Riding is the sport that I have spent the most years at, but I have also had coaching in several other sports over my life: swimming, taekwon-do, rugby, skiing, dragonboating, and golfing, to name a few. In my experience, many of these other sports just tell you to do something, rather than to think about doing something.
In swimming: "keep your knees straight when you kick", "lead with your pinky for the arm stroke"...
In taekwon-do: "put your thumb on the side of your fist", "spread your stance more than shoulder-width"...
In rugby: "drive with your shoulder in the tackle", "keep your back straight and level in the scrum"...
In skiing: "keep weight in your downhill ski for the turn", "bend your knees"...
In dragonboating: "look up", "lean out", "make an A frame with your arms to start the stroke"...
In golfing: "look forward", "interlock your pinkies in your grip", "stand a little farther from the ball"...
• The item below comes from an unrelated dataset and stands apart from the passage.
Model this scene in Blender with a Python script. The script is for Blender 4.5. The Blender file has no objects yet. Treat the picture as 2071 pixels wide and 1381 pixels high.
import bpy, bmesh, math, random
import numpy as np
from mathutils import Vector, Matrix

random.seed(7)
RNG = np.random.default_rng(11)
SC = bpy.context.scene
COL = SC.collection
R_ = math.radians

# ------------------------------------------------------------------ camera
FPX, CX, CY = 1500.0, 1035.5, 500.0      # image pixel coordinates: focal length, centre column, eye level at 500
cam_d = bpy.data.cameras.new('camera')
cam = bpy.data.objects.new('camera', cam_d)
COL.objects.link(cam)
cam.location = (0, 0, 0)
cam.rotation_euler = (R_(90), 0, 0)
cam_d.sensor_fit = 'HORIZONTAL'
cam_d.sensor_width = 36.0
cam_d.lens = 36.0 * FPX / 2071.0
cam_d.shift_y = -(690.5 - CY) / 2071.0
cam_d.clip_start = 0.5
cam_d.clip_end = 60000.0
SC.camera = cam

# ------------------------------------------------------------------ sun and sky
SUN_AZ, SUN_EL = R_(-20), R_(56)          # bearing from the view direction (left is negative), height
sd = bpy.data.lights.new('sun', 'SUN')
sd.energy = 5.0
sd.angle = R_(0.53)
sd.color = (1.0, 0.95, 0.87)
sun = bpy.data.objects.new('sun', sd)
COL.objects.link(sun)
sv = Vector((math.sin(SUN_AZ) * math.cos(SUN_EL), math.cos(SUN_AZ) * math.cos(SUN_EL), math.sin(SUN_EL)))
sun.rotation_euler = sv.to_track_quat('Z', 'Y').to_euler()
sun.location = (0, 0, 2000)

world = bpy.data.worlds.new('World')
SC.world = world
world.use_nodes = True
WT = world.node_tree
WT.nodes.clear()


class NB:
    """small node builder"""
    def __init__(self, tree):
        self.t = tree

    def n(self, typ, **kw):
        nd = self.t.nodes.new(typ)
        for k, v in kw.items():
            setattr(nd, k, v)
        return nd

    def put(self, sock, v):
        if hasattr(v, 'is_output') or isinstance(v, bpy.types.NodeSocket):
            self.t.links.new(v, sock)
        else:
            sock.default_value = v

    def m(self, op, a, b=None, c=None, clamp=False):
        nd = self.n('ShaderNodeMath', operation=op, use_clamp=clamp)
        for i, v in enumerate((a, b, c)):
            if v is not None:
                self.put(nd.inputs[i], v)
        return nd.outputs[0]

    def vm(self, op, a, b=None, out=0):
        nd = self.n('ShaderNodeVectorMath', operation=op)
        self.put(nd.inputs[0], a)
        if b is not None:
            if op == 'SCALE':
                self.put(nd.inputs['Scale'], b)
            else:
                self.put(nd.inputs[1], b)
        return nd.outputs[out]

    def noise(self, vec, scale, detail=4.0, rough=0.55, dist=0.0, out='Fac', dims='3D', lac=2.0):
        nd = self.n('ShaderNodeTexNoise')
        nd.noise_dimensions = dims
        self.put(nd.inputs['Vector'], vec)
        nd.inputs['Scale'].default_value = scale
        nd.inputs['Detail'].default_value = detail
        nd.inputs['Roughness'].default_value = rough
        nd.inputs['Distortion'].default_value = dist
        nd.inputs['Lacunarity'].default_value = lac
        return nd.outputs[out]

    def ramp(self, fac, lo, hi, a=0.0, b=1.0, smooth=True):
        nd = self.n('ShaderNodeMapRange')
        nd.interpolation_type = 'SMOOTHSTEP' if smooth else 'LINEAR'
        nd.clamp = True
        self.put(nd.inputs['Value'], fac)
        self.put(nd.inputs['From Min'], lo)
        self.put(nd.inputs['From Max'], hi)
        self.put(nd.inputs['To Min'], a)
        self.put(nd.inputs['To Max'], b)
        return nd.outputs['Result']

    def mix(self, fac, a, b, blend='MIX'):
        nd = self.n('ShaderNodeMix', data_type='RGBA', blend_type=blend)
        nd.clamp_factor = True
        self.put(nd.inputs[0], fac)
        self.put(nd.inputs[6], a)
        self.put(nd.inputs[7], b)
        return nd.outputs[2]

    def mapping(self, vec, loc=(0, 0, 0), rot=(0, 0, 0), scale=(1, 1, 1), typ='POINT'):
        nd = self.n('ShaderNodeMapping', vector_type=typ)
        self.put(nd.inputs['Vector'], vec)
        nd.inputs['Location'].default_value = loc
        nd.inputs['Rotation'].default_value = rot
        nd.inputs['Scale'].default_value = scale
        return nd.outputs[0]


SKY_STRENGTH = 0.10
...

Now riding does have some of these "do" commands as well, "heels down", "eyes up", "shoulders back", etc. But there does seem to be more things in riding (and pilates) where you have to use some kind of metaphor to figure out how to change what you are doing with your body. In any sport, getting your body to actually do the correct movement can be challenging. I just feel that in riding there is sometimes an extra step to first figure out what it is we want our bodies to do, and then get it to do it. Why is this?
I have two current hypotheses:
1) The first is that the more a sport uses the body's core (by core, I mean everything from hips, pelvis, abdominals, lower back and ribcage), the more we need those kind of "think about _" metaphors. In everyday life we give a lot of commands to our arms and legs to do specific things, but our core is more often used in unconscious ways (like balance). Since our core is not as accustomed to specific directions, we need to think about what we are doing more in order to give it the correct command.
2) The second is that riding involves less obvious motion than other sports. We have to activate muscles or relax muscles without actually moving, and that requires the extra thought to figure out whether we changed the right muscles. If you ask your body to pull a handle towards you, your brain will automatically figure out what muscles need to move to make that happen, and you know you did it right if the handle moves. If instead, you want to increase pressure on a rein and not move your hand, you have to figure out by feel whether or not it worked.
It's entirely possible that both of these hypotheses are wrong, and there's another reason for the difference. Or maybe there isn't any difference between sports at all, and it's all to do with the specific coach or the level you are at.
What do you think? Do you think riding requires more thought about how you are moving your body than other sports? If so, why do you think that is? Do you know of any other sports that require the same kind of thought.